It's worth checking every apartment for people to talk to, as they add a lot of flavor to the world.
It's worth checking every apartment for people to talk to, as they add a lot of flavor to the world.

The aesthetic is maybe even more impressive than the world-building. It perfectly nails the mix of grungy environments, constant rain, bright neon signs, and holographic displays that define the genre’s look. The attention to detail makes it a wholly believable world, from the flashy advertisements for VR headsets and new implants to the plethora of dangling cords and slapped-on electronic components jammed into a building that clearly wasn’t built with them in mind. It’s a gorgeous representation of cyberpunk that manages to stand out despite relying so heavily on predictable visuals of the genre. There’s really only one problem: a heavy blur and film grain applied to the game. While I understand the intent behind this look, as it adds to the overall grunginess of the setting, it makes everything hazy in a way that really detracted from the style for me. Aside from this lack of clarity, I think this game nails its look in every way imaginable.
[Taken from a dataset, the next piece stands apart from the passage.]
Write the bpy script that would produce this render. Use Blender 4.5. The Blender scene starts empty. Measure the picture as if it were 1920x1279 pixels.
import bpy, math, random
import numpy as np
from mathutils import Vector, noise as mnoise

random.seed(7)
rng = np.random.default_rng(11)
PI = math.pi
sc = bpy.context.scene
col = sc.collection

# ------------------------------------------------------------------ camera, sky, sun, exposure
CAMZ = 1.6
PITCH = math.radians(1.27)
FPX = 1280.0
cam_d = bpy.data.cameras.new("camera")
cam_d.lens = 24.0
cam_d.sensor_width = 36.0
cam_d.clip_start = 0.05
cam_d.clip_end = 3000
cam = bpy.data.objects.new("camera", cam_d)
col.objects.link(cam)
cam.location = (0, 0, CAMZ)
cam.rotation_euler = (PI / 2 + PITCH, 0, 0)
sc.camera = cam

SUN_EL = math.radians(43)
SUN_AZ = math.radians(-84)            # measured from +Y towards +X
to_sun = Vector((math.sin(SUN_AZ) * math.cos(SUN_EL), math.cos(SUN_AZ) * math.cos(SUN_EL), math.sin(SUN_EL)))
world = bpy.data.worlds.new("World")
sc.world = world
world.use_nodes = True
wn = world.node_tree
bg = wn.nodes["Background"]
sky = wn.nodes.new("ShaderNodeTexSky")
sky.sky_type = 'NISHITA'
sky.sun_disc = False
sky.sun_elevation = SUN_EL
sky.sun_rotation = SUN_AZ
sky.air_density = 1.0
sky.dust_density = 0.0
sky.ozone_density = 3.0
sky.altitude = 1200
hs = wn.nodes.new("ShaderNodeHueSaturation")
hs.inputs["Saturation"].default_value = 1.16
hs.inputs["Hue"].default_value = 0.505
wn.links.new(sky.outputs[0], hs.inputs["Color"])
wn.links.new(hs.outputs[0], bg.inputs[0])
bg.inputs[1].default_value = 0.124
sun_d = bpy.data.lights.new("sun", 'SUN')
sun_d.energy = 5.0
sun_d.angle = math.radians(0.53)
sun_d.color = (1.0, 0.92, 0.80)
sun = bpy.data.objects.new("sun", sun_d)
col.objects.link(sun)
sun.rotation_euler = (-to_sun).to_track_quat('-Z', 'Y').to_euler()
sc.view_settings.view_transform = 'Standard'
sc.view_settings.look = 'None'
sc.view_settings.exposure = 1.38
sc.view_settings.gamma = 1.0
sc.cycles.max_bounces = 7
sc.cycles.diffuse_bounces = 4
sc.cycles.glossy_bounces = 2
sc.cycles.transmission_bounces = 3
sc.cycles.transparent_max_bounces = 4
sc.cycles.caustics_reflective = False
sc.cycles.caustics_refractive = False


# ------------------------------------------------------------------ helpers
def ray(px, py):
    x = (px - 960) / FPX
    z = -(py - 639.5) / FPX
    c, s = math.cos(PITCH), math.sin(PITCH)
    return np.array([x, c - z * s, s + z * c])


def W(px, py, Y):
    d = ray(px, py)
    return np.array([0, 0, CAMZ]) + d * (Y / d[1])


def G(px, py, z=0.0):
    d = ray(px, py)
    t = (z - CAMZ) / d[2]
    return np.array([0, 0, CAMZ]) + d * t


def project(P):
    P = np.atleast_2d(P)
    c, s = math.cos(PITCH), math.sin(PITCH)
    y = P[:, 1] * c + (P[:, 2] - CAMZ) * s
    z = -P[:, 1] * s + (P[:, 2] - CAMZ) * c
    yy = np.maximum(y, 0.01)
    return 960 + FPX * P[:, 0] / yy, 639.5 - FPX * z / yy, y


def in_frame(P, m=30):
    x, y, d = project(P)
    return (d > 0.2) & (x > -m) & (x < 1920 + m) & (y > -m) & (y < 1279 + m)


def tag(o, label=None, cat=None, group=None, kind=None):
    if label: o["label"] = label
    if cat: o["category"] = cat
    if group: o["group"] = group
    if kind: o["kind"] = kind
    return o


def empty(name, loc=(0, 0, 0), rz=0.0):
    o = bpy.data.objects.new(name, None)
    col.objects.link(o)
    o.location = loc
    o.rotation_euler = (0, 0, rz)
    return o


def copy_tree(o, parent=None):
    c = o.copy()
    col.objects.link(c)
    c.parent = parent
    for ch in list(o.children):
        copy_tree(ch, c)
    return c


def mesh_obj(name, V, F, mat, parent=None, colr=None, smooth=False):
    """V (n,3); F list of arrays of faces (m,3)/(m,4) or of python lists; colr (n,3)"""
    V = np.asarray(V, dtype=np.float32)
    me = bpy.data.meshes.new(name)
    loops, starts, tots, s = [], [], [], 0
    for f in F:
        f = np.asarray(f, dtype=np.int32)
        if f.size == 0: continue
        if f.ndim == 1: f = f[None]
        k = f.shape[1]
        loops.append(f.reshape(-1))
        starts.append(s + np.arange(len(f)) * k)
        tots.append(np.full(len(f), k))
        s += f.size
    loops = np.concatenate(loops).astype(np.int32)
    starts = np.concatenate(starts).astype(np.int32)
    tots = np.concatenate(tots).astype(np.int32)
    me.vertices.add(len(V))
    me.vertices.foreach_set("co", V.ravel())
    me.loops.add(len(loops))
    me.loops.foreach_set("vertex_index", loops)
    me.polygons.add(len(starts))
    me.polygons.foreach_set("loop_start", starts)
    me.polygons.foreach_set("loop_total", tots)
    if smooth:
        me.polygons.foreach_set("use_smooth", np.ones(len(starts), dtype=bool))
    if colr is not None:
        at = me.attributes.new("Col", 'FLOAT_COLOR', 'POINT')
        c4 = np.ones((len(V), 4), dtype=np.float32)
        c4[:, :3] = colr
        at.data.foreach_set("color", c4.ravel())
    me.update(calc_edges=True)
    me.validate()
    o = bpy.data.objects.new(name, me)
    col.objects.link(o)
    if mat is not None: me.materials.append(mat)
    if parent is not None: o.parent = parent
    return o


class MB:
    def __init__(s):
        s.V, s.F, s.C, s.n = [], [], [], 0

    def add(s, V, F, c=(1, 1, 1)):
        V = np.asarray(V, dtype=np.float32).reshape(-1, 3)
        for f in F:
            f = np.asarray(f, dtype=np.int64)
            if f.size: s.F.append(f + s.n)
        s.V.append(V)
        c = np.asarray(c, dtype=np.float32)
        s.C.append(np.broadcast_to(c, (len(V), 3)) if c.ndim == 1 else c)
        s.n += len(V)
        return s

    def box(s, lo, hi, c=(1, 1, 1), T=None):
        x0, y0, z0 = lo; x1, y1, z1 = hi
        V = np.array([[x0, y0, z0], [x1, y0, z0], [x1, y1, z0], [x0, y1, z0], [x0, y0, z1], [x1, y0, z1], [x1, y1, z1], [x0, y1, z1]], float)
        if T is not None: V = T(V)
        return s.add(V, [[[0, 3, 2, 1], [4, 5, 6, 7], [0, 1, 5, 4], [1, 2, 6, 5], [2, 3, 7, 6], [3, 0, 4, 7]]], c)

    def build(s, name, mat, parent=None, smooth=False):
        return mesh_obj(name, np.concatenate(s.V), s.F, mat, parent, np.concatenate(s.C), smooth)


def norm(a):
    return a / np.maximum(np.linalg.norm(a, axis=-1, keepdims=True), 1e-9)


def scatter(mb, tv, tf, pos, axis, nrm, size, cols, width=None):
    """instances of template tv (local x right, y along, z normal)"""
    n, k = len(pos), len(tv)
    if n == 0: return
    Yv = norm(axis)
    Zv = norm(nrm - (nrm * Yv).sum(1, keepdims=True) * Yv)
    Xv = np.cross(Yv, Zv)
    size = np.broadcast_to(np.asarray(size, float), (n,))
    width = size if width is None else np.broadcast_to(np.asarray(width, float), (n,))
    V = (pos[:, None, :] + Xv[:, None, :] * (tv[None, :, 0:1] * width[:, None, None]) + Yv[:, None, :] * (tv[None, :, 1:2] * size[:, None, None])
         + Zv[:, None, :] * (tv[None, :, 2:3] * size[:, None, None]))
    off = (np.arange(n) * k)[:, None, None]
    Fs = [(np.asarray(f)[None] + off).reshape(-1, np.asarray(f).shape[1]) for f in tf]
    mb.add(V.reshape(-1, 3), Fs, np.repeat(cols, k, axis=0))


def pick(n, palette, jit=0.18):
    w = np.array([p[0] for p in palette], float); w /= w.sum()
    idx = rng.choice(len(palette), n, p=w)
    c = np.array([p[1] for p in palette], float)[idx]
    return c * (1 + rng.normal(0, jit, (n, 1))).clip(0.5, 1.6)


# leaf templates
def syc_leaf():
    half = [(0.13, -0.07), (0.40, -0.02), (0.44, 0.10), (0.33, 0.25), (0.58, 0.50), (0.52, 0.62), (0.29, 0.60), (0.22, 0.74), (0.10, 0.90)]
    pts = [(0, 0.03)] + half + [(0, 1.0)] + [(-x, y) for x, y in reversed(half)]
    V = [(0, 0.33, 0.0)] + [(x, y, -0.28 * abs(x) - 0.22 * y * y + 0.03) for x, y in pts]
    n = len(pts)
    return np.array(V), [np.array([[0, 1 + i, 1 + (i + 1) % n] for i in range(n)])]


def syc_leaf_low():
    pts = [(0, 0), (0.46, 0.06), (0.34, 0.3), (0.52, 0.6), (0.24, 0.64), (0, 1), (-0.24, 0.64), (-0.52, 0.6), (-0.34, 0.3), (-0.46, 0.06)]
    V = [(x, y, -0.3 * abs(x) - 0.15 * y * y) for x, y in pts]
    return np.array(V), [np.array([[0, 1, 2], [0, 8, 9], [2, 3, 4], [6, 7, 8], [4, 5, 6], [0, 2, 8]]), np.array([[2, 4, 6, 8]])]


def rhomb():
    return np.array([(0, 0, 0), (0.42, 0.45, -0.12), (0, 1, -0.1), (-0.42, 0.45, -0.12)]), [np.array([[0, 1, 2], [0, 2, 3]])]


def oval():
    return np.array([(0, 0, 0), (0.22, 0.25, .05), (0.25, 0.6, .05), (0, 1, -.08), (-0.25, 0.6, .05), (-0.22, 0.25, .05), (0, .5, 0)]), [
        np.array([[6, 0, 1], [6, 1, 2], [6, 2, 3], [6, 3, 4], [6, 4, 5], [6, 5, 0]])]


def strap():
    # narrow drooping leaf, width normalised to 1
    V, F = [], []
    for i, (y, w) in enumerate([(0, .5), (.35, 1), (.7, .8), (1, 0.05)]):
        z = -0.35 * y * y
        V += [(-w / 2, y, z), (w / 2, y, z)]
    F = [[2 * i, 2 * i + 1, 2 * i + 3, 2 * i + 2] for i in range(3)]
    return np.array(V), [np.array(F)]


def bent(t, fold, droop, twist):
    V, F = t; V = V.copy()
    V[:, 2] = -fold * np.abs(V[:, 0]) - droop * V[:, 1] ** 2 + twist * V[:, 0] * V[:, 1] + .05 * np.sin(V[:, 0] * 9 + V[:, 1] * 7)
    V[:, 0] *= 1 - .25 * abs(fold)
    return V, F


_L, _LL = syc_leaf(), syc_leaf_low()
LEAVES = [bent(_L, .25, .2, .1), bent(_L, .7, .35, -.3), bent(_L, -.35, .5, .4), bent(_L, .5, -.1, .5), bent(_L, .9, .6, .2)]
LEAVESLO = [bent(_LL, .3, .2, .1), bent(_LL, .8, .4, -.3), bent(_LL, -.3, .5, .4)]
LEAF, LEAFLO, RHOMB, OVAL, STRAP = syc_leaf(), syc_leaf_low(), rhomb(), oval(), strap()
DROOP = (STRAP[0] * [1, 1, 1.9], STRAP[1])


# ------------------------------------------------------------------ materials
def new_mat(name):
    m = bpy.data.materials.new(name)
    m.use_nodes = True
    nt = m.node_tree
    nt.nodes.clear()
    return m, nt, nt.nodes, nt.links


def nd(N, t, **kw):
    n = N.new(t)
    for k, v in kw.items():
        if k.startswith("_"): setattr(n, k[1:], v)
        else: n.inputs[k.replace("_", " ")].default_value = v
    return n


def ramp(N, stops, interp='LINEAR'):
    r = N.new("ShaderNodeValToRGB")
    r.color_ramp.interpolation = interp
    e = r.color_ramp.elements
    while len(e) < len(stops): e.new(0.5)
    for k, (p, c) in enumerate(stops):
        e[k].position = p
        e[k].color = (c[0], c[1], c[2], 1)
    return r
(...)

The best parts of the game are the setpiece moments that often come as you utilize your Observer abilities and jack into the neural chips of another person. As you might expect, these sections can get trippy, often jumping non-linearly between different moments of that person’s life. They have the most memorable imagery present in the game by far and also often feature clever game-design tricks and subversions that I found happily reminiscent of Layers of Fear. Some of the effects used during these sections are very intense as well, jerking the screen or altering your perspective in such a way that I was often entirely unable to comprehend what I was seeing, sometimes even to the point of nausea. It’s almost too much at times, but it definitely led to a memorable experience, uneasy stomach and all.

I also think that the world is smartly filled with intriguing characters, even if many of them are one-note and predictable. Most of these characters are the various tenants behind the doors of the apartments you cannot go in, simply a voice on the other end of an intercom. Despite this limitation, I found many of them memorable. Some great examples are a pun-favoring pleasure robot that seems to know more than she lets on, a family of unmodded people trying to convince your character to come to their church, and a VR enthusiast who is too attached to his new reality. Nearly all of these are complete with solid voice performances that eagerly sell their characters. Sadly, your main character’s voice, performed by Rutger Hauer, is absolutely terrible. While I think that Hauer’s voice is iconic and sounds cool as hell, his performance feels entirely uninvested. His flat delivery sucks any emotion out of his performance, and I could barely understand many of his lines due to his style of speaking. It’s the one real dud of a performance in the game; sadly, it’s also the voice you hear the most often.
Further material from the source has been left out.